**Data shown:**

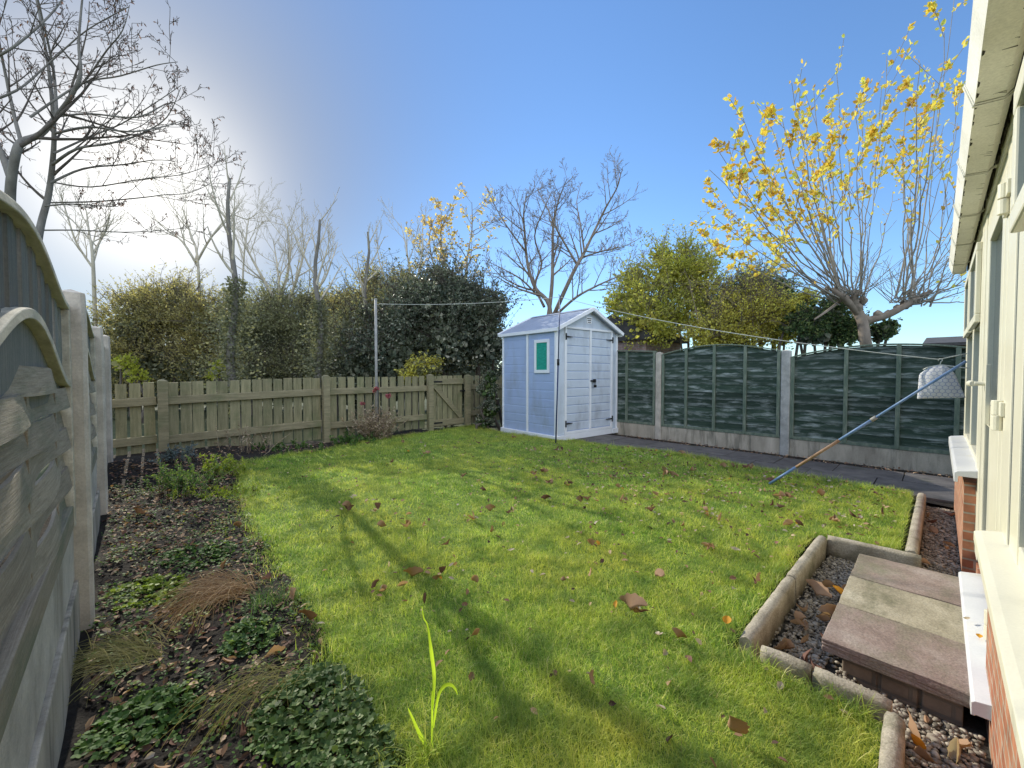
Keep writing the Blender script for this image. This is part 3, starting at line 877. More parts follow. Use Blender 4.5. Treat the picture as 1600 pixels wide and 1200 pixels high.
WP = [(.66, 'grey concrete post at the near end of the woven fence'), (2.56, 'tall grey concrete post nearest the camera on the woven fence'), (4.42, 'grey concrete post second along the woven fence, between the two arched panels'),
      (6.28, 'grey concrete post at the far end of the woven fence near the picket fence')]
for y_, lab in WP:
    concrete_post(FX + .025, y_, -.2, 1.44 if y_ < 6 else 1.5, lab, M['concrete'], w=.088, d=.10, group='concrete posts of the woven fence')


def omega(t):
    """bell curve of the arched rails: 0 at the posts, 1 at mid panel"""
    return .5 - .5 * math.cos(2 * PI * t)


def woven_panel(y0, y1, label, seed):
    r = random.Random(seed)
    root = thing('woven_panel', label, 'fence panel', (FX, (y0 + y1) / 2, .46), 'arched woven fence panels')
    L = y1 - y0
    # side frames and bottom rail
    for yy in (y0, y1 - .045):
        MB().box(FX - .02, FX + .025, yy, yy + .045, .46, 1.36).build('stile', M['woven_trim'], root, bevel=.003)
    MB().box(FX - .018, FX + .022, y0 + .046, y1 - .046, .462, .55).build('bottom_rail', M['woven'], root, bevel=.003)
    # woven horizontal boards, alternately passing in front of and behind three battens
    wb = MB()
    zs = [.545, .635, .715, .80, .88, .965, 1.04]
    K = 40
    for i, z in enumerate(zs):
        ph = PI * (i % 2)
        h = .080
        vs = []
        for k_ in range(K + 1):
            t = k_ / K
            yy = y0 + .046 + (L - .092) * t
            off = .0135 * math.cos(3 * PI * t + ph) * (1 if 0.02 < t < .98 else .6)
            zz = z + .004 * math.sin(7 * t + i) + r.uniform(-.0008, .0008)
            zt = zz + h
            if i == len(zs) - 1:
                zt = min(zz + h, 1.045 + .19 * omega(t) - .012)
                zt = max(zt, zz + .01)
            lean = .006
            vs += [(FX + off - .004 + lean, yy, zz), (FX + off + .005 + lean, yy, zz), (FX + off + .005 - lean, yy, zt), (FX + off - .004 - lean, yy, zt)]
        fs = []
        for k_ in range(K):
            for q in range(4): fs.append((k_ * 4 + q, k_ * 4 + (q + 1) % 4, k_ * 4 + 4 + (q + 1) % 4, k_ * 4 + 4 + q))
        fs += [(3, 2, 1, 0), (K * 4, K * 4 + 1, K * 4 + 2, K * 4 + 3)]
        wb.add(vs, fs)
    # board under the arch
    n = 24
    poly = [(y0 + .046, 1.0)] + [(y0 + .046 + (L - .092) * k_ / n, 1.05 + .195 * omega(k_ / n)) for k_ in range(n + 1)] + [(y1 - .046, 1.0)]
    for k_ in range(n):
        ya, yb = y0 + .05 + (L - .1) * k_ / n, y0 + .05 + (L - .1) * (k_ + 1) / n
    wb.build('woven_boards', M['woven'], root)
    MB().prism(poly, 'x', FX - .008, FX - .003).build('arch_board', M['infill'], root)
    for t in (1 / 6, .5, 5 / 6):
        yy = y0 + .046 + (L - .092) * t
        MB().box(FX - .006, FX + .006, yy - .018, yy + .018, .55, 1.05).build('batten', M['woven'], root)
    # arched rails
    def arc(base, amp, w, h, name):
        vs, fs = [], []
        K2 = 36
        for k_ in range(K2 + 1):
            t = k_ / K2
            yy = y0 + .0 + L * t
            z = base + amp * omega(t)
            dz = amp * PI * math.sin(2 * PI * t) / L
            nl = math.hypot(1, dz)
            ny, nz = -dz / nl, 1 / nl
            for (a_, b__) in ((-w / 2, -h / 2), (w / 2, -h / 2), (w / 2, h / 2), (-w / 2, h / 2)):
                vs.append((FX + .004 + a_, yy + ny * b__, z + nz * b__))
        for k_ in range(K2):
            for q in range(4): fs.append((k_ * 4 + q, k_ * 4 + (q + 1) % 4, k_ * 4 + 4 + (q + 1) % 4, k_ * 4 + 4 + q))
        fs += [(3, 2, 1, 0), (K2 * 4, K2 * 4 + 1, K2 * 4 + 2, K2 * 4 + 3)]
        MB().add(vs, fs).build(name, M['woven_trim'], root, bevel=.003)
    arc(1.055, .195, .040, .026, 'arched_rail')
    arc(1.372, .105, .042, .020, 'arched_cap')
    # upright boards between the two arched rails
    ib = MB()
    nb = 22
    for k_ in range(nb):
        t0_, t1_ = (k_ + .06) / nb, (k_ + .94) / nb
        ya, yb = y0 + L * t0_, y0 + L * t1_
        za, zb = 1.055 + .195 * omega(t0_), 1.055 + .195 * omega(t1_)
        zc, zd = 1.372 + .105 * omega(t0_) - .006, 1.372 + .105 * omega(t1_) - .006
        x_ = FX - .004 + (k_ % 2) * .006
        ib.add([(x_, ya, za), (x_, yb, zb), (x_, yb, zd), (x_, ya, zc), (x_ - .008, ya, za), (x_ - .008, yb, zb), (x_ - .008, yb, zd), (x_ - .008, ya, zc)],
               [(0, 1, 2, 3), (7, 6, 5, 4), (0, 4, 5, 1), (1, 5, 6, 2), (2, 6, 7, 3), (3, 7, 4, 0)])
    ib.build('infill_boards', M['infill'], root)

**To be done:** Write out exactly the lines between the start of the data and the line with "return .5 - .5 * math.cos(2 * PI * t)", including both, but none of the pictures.

**Answer below:**
Keep writing the Blender script for this image. This is part 3, starting at line 877. More parts follow. Use Blender 4.5. Treat the picture as 1600 pixels wide and 1200 pixels high.
WP = [(.66, 'grey concrete post at the near end of the woven fence'), (2.56, 'tall grey concrete post nearest the camera on the woven fence'), (4.42, 'grey concrete post second along the woven fence, between the two arched panels'),
      (6.28, 'grey concrete post at the far end of the woven fence near the picket fence')]
for y_, lab in WP:
    concrete_post(FX + .025, y_, -.2, 1.44 if y_ < 6 else 1.5, lab, M['concrete'], w=.088, d=.10, group='concrete posts of the woven fence')


def omega(t):
    """bell curve of the arched rails: 0 at the posts, 1 at mid panel"""
    return .5 - .5 * math.cos(2 * PI * t)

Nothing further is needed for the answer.